In the material below, find each line holding the string "scene" and copy it.
[START MATERIAL]
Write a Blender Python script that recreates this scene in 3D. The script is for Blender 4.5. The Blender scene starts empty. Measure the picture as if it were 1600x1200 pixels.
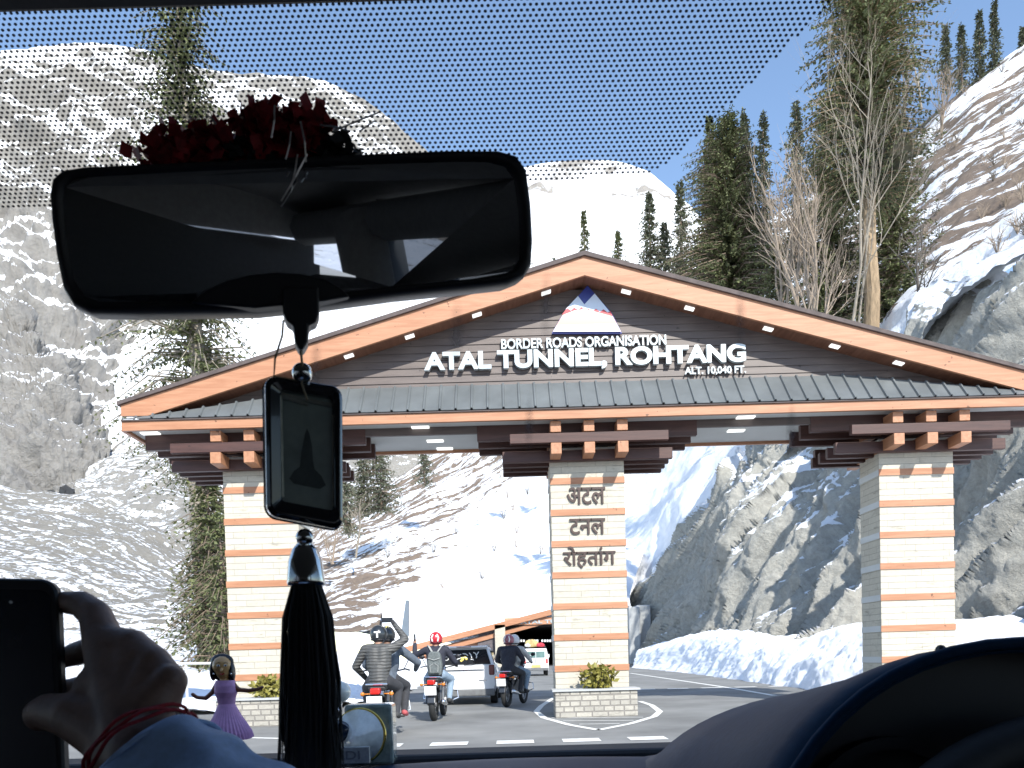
import bpy, bmesh, math, random
from mathutils import Vector, Matrix, noise
from math import sin, cos, pi, radians, sqrt, atan2

C = bpy.context.scene.collection
SC = bpy.context.scene

# ---------------------------------------------------------------- camera
F = 1210.0                      # focal length in pixels of the 1600-wide photo
ROLL, PITCH = radians(1.6), radians(-1.5)
HOR = 1025.0                    # horizon row at the middle column
PY = HOR + F * math.tan(-PITCH)
CAMZ = 1.2
_R0, _U0, _F0 = Vector((1, 0, 0)), Vector((0, -sin(PITCH), cos(PITCH))), Vector((0, cos(PITCH), sin(PITCH)))
CR = _R0 * cos(ROLL) - _U0 * sin(ROLL)
CU = _U0 * cos(ROLL) + _R0 * sin(ROLL)
EYE = Vector((0, 0, CAMZ))
cd = bpy.data.cameras.new('camera')
cam = bpy.data.objects.new('camera', cd); C.objects.link(cam)
cam.matrix_world = Matrix(((CR.x, CU.x, -_F0.x, 0), (CR.y, CU.y, -_F0.y, 0), (CR.z, CU.z, -_F0.z, CAMZ), (0, 0, 0, 1)))
cd.sensor_width = 36; cd.lens = 36 * F / 1600
cd.shift_y = (PY - 600) / 1600
cd.clip_start = 0.02; cd.clip_end = 8000
SC.camera = cam
cd.dof.use_dof = True; cd.dof.focus_distance = 15; cd.dof.aperture_fstop = 34

def P(px, py, Y):
    d = CR * ((px - 800) / F) + CU * ((PY - py) / F) + _F0
    return EYE + d * (Y / d.y)

# ---------------------------------------------------------------- light
SUN_DIR = Vector((-0.38, 1.0, -0.83)).normalized()      # the way the light travels
SUN_EL = math.asin(-SUN_DIR.z)
w = bpy.data.worlds.new('World'); SC.world = w; w.use_nodes = True
nt = w.node_tree
sky = nt.nodes.new('ShaderNodeTexSky'); sky.sky_type = 'NISHITA'; sky.sun_disc = False
sky.sun_elevation = SUN_EL
sky.sun_rotation = atan2(-SUN_DIR.x, -SUN_DIR.y)
sky.altitude = 1500; sky.air_density = 1.15; sky.dust_density = 0.8; sky.ozone_density = 1.0
bg = nt.nodes['Background']; bg.inputs['Strength'].default_value = 0.125
nt.links.new(sky.outputs[0], bg.inputs[0])
ld = bpy.data.lights.new('sun', 'SUN'); ld.energy = 3.0; ld.angle = radians(0.5); ld.color = (1, 0.95, 0.88)
lo = bpy.data.objects.new('sun', ld); C.objects.link(lo)
lo.rotation_euler = SUN_DIR.to_track_quat('-Z', 'Y').to_euler()
SC.view_settings.view_transform = 'Standard'; SC.view_settings.look = 'None'
SC.view_settings.exposure = 1.3; SC.view_settings.gamma = 1
SC.cycles.max_bounces = 8; SC.cycles.transparent_max_bounces = 24
SC.cycles.diffuse_bounces = 3; SC.cycles.sample_clamp_indirect = 6

# ---------------------------------------------------------------- materials
def new_mat(name):
    m = bpy.data.materials.new(name); m.use_nodes = True
    nt = m.node_tree; b = nt.nodes['Principled BSDF']
    return m, nt, b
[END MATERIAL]
- EXERCISE OUTPUT:
Write a Blender Python script that recreates this scene in 3D. The script is for Blender 4.5. The Blender scene starts empty. Measure the picture as if it were 1600x1200 pixels.
C = bpy.context.scene.collection
SC = bpy.context.scene